Zionist leadership under David Ben-Gurion viewed the suffering of survivors in Europe as a political resource. Ben-Gurion’s strategy was to use DPs as a lever to force American and British acquiescence. He encouraged the concentration of refugees in the American zone of Germany and discouraged migration to any destination other than Palestine. He intended to create an "intolerable" situation for the Allies, explicitly stating that the disaster of the Holocaust could be converted into political strength if channelled correctly.

This instrumental use of human suffering came alongside the systematic acquisition of land. By 1946, Zionist land purchases represented around seven per cent of Palestine, but these holdings were strategically focused on the most fertile coastal plains and valleys. The Jewish National Fund (JNF) charter explicitly forbade leasing land back to Arabs. This ensured that any land purchased was permanently alienated from the indigenous population. This created contiguous blocks of Jewish-owned land designed to serve as the territorial basis for a future state.

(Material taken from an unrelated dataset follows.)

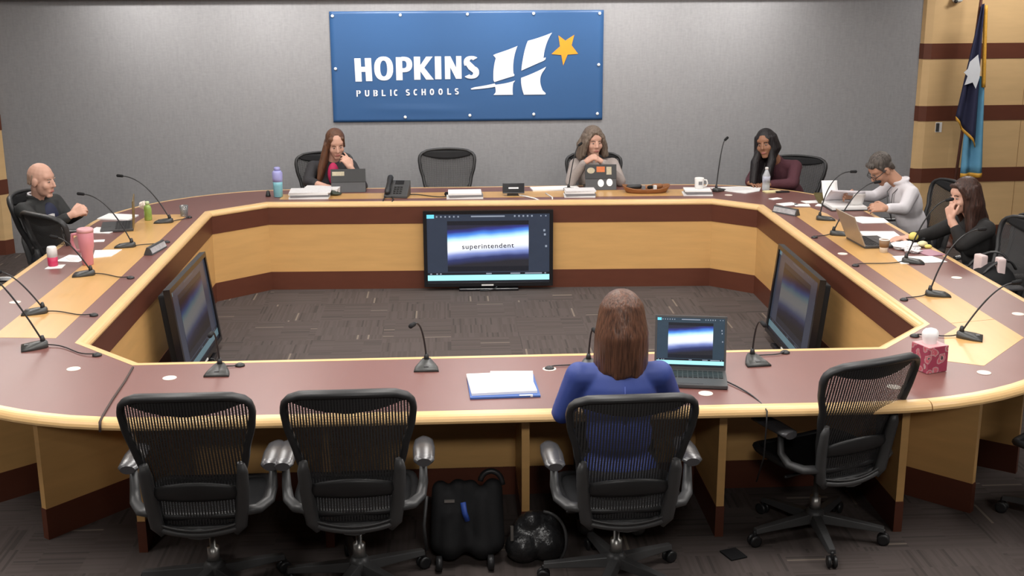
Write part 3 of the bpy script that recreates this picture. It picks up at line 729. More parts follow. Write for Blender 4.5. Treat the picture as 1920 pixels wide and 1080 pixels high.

Immigration and land acquisition were the twin pillars of a strategy intended to create irreversible demographic facts.

The Besieged Population

Palestinian Arabs spent these years feeling besieged in their own homes. Decades of British Mandate rule had systematically disadvantaged them. The British allowed the Zionist movement to build quasi-state institutions like the Jewish Agency and the Haganah, while they suppressed Palestinian political structures. Education and healthcare in the Arab sector were neglected because the Mandate authorities prioritised the "national home" for the Jewish minority.

Palestinian leadership struggled under the weight of colonial rule and international indifference. While Haj Amin al-Husseini made catastrophic strategic blunders, the context was one of a people facing a highly organised, internationally backed opponent. Resistance was informed by the memory of the 1936-1939 Arab Revolt, which the British military had crushed through collective punishment and mass executions. Post-war, Palestinians engaged in strikes and appeals to international bodies, but they were ignored. They saw the land changing hands and understood that the immigrants arriving were not seeking integration, but supplantation.

British Culpability

Britain’s role as the Mandatory power was one of facilitation. The Mandate itself, granted after the First World War, incorporated the Balfour Declaration. This tasked Britain with establishing a Jewish "national home" in a land with an Arab majority. It denied Palestinians the self-determination granted to neighbouring countries. Throughout the period, British security forces protected Zionist settlements while suppressing Arab nationalism.

The post-war Labour government under Clement Attlee and Ernest Bevin continued this pattern of managing a crisis they had created. Bevin’s resistance to mass immigration was rooted in imperial necessity, specifically the need for oil and communication routes in Arab states, rather than a genuine concern for Palestinian rights. Britain was a colonial power that enabled Zionist power to grow until it was too late to stop.

Precursors to the Nakba

The rejection of the Anglo-American Committee’s findings gave Zionist paramilitary groups the pretext for escalating violence. The Haganah sabotaged infrastructure, while the Irgun and the Lehi engaged in terrorism against British soldiers and Arab civilians. The violence was deliberate, a strategy to make British rule untenable and to terrorise the Arab population into submission. Ben-Gurion publicly condemned these groups while privately coordinating their actions when they served the broader goal.

British responses like the mass arrests during Operation Agatha in 1946 were acts of colonial policing that failed to address the root injustice. The cycle of violence further destabilised the country, and the Palestinian Arabs were the primary victims. They were caught between a colonial power and a settler movement determined to seize their land. 1945 and 1946 were a phase of premeditated dispossession. The international community used the tragedy of the Holocaust to override the rights of an indigenous people, and every element of the catastrophe that followed was already present in those years.